One hundred years ago, there were few telephones, and only telephone connection within cities and between some large cities; the first transatlantic calls were still in the future. The first voice radio transmission had been made a couple of years earlier. While the first vacuum tube electronic devices had been invented, there were no transistors much less integrated circuits. There was no television. There were no computers.
Today, according to the ITU, there are a billion and a quarter land line telephones and well over four billion cell phones in operation. Radio and television are ubiquitous, even in developing nations. It is estimated that the number of personal computers in the world reached one billion in 2008 and will reach two billion in 2014. It is estimated that 1.6 billion people use the Internet.
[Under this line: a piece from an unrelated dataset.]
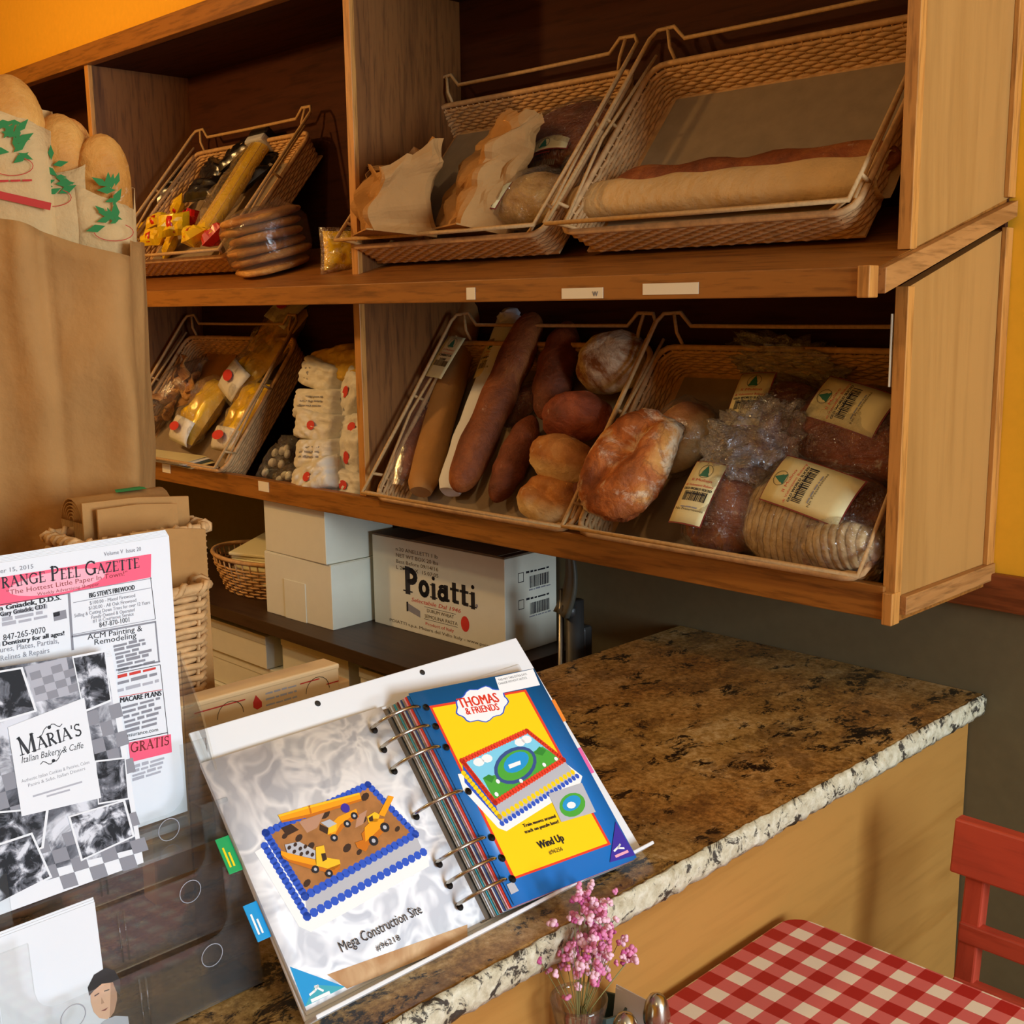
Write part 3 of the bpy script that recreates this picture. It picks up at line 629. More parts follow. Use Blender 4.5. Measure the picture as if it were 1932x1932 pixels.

I suggest that we are no more likely to be able to predict the extent of the information and communications infrastructure one hundred years from now than were our ancestors to predict the extent today. I will predict that a century from now, today will be seen as the midpoint in the Information Revolution, and that the decisions made by society today will be seen as critical to the development of the Information Revolution over the next century.
Implications for UNESCO
The Information Revolution is already revolutionizing education, science, and culture -- sometimes in ways that we find most uncomfortable. As a result, new demands are being made on UNESCO to take on new programmatic challenges, and given the limitation of resources, to abandon some old priorities.
I want to direct this posting to the Communications and Information Program. That Program has leadership within the United Nations system in several key aspects of the Information Revolution.
- While the ITU has leadership in telecommunications, UNESCO seems the appropriate agency to lead in information technology, including computers and software. Most of the billion personal computers in the world are in rich countries, while most people are in poor countries. UNESCO should lead in the intellectual exploration of how to bridge this digital divide.
- While the world is awash with digital content, there is a dearth of content relevant to the needs of huge numbers of people in developing nations. Those people need content in languages they understand, relevant to the problems they face and resources they possess, available in forms they will use, delivered via media they will use. UNESCO should lead as the world figures out how better to deliver content to the poor majority of its inhabitants.
- Information increasingly resides in cyberspace, but cyberspace is so new that the global community has not yet institutionalized the systems to organize cyberspace appropriately. UNESCO should lead the global intellectual effort to figure out how best to create the institutions needed for the global society to best utilize cyberspace for the storage, organization and dissemination of information.
- UNESCO has since its founding been a bastion for the protection of freedom of expression and freedom of the press, as well as a bulwark against the propaganda of coercive governments, and these functions are perhaps increasingly important due to the Information Revolution.
The new Director General, to be chosen by the Executive Board next month and ratified by the General Conference in October, should have a strong intellectual understanding of the importance of these issues, the charisma to lead UNESCO to make rapid progress in facing them, and the humility to recognize that a very strong team within UNESCO and network outside UNESCO should be created to deal with them. He/she should be able to develop a resource base to allow UNESCO to act much more effectively than it can now on these issues
John Daly
(The opinions expressed above are those of the author, and do not necessarily represent those of Americans for UNESCO.)